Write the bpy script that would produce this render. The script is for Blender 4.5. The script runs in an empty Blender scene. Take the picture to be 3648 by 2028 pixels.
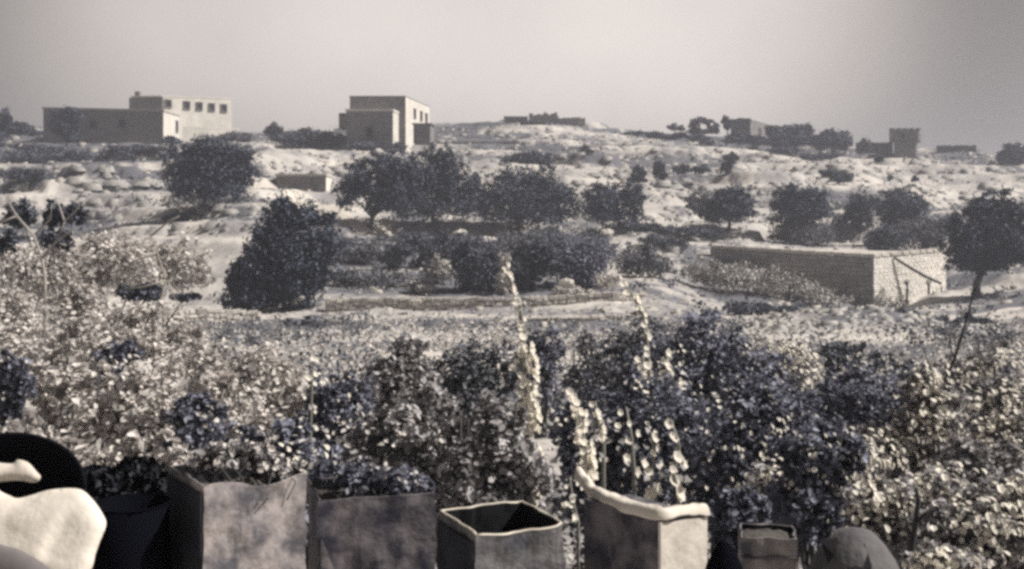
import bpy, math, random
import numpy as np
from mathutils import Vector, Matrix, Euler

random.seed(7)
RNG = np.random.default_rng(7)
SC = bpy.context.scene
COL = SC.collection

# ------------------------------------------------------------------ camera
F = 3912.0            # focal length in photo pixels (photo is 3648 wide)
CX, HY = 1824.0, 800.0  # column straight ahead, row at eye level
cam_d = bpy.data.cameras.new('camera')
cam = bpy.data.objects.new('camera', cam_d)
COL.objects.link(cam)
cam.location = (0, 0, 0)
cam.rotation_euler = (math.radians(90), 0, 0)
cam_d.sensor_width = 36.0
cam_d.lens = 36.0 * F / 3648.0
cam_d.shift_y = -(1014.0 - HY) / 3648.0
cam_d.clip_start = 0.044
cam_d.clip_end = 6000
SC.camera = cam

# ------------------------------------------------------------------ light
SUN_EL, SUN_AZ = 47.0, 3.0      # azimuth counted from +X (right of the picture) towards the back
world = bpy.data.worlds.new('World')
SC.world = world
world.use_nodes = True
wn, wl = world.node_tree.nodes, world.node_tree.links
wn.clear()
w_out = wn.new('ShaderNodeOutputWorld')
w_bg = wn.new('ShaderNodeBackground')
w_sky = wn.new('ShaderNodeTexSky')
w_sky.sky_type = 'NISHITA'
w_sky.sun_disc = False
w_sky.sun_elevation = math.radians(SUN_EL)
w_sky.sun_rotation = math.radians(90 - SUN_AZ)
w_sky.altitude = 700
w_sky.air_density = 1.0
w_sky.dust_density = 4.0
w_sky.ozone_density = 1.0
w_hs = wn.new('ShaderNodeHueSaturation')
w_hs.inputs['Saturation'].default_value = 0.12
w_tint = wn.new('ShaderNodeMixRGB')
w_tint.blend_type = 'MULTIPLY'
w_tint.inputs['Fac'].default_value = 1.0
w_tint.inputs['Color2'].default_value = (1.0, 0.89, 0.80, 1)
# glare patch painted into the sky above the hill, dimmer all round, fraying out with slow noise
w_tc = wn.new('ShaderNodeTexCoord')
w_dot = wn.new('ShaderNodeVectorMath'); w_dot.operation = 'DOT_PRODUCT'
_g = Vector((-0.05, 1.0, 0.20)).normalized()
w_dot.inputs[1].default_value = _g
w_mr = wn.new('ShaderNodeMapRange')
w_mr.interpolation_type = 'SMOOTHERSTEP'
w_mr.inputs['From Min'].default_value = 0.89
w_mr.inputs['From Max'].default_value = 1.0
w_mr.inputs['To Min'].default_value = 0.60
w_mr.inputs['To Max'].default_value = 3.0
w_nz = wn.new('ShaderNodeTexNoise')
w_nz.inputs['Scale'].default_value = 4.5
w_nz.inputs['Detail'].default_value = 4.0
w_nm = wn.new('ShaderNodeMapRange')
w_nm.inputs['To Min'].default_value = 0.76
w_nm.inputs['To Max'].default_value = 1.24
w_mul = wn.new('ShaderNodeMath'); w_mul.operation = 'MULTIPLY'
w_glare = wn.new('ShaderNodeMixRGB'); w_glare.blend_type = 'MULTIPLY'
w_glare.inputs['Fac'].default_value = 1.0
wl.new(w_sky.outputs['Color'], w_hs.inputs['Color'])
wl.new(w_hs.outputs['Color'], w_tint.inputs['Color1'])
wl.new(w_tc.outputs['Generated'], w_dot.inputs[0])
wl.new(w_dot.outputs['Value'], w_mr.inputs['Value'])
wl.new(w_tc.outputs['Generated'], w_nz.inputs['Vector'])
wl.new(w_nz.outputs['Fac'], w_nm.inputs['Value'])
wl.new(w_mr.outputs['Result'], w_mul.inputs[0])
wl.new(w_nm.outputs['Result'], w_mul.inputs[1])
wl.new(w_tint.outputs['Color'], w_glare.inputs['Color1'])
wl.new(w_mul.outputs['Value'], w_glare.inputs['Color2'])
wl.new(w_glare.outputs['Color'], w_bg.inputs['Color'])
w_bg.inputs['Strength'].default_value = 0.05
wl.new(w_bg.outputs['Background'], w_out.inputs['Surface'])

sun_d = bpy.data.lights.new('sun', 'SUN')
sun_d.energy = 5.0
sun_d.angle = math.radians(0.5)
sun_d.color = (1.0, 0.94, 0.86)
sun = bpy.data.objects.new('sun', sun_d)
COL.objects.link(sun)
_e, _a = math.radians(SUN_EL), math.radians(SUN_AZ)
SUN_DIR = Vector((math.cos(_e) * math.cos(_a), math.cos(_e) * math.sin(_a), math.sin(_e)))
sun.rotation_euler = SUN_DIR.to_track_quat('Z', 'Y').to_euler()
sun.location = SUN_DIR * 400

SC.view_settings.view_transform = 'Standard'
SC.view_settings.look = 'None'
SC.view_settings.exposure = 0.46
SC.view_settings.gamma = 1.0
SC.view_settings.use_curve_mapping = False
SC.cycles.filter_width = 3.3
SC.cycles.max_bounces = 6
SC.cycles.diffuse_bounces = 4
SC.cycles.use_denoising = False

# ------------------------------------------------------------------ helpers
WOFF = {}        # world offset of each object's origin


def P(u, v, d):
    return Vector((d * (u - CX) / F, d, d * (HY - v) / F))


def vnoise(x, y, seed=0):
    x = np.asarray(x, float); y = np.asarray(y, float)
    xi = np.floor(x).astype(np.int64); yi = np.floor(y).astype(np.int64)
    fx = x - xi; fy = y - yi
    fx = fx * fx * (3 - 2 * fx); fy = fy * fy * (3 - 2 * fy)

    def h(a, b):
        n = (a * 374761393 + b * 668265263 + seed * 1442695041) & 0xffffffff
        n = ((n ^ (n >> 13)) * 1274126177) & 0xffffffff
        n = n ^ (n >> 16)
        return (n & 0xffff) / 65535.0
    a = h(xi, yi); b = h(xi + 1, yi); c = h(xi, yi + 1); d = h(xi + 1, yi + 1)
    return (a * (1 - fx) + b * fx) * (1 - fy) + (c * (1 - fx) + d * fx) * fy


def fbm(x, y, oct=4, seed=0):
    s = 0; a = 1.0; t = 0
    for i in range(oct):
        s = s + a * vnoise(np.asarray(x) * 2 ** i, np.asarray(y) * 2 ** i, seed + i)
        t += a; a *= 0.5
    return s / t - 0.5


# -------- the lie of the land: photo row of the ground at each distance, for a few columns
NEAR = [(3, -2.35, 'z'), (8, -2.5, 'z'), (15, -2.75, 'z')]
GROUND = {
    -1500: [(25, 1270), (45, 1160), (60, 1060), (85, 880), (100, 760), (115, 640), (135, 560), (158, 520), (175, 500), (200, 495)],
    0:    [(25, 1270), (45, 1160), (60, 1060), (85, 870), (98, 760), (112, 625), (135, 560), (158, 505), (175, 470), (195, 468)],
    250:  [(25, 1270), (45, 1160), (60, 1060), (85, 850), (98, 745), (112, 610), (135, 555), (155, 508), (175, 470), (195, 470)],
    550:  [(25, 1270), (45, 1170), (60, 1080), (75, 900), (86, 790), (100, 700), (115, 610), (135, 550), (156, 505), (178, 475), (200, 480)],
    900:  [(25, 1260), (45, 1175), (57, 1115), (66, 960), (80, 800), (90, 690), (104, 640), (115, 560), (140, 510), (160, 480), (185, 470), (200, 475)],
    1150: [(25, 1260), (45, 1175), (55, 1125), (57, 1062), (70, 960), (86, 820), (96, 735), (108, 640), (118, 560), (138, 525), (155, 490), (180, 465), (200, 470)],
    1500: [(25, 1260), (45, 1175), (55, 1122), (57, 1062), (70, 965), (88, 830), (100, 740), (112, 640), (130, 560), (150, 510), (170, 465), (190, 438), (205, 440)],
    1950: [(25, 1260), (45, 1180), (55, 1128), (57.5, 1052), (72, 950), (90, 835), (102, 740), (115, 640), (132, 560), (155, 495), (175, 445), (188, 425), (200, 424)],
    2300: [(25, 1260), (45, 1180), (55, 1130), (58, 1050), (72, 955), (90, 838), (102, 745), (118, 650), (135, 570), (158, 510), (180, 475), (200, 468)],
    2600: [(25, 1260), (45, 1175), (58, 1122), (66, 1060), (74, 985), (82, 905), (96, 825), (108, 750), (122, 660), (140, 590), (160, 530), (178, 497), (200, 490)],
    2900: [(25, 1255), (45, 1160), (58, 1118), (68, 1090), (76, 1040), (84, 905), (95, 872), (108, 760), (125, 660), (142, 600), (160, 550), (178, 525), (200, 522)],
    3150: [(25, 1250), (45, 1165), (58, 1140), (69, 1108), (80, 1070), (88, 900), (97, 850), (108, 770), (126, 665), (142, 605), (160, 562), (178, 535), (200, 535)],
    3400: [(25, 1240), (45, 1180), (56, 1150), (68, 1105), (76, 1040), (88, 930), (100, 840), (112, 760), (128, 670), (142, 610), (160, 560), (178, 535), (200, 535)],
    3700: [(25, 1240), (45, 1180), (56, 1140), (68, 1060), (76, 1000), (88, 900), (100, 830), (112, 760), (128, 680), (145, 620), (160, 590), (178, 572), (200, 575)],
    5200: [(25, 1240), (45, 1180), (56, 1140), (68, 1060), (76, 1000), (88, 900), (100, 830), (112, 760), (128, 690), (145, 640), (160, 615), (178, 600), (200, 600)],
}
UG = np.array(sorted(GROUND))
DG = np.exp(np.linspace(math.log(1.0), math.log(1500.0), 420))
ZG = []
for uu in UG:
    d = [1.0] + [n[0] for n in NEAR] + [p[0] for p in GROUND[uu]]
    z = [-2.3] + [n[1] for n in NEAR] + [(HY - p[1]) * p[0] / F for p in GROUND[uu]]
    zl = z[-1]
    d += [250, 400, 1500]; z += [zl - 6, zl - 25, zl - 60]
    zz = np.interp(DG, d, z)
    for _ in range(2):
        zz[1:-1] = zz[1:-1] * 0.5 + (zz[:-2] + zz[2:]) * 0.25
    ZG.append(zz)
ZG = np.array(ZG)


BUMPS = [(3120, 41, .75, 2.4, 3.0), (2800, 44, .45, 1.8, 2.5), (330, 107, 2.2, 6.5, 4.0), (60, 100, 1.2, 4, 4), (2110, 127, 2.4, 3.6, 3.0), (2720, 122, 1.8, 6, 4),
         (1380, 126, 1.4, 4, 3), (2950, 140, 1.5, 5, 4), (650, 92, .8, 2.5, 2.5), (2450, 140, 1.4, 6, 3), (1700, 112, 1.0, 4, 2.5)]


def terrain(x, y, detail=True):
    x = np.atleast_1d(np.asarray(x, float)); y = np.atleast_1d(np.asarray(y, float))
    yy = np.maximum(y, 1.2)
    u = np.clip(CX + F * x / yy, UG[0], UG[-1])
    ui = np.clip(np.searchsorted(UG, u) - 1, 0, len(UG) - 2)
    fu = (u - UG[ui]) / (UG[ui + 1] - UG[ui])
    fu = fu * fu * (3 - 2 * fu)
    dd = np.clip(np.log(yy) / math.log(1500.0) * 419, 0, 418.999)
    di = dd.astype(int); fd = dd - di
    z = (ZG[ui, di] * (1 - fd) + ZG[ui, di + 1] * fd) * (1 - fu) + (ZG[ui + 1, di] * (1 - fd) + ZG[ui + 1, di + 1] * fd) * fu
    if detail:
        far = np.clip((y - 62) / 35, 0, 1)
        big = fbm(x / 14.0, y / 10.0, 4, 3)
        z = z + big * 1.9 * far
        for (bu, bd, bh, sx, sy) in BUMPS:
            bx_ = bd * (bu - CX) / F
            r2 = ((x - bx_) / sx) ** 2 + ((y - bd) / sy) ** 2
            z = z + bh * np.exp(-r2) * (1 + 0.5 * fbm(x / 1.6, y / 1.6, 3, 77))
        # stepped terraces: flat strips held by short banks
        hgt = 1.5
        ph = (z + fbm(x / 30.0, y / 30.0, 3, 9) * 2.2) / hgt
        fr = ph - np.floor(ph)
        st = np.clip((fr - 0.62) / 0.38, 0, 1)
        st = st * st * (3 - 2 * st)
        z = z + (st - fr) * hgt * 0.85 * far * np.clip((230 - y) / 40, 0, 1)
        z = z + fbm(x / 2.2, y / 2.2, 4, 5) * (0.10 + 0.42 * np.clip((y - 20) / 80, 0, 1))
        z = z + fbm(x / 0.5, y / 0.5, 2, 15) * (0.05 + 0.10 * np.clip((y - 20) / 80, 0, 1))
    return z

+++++

**Instructions for the task**
From the top of the listing above, repeat each line exactly until you reach the line containing "COL = SC.collection", and repeat that one too. Leave the pictures out.

**Result of the task**
Write the bpy script that would produce this render. The script is for Blender 4.5. The script runs in an empty Blender scene. Take the picture to be 3648 by 2028 pixels.
import bpy, math, random
import numpy as np
from mathutils import Vector, Matrix, Euler

random.seed(7)
RNG = np.random.default_rng(7)
SC = bpy.context.scene
COL = SC.collection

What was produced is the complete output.